Most admins? Most admins probably don't even know what AWS is. Most admins probably don't even block a single IP. I would be surprised if as many as 0.1% of admins block AWS.
We have a pretty big e-commerce scraping project, and we don't really run into many problems regarding blacklisted ip's. There are a few sites who we get consistent bans from, but with elastic ip's it's pretty much a non-issue. I have yet to see a site that ban's all amazon ip's.
So maintain a blacklist of elastic IPs. If it's too big for you, make it a community effort.
Those are bad reasons to close your site to all of AWS.
As nupark2 mentioned, there are legitimate users routing traffic through EC2, even some bots that you'd want to visit your site. Archive.org comes to mind (many of there scrapers are or were behind AWS). Closing your site or app to a large swath of the web is the wrong solution. It's like killing a spider with a bazooka.

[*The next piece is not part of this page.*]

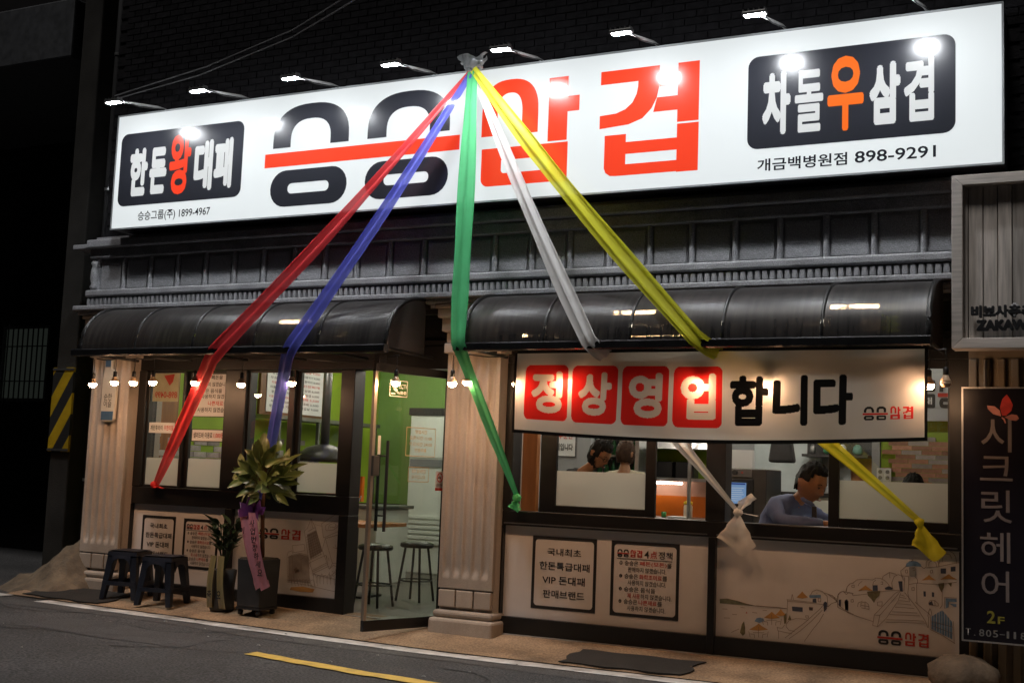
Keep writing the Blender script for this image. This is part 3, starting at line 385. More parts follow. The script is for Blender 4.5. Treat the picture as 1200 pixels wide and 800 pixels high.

Unlike the assumptions you're limited to making, I know how much of my AWS traffic is human, and it's really very very very small. The sad reality is I'm sick and tired of rogue bots, and the tiny sliver of collateral damage can fill out the CAPTCHA validation every so often.
(I also blacklist GWS, rackspace, linode, softlayer, reliablehosting, ovh.net, node4, netdirect, layer42, all TOR exits... it's actually a pretty huge list.)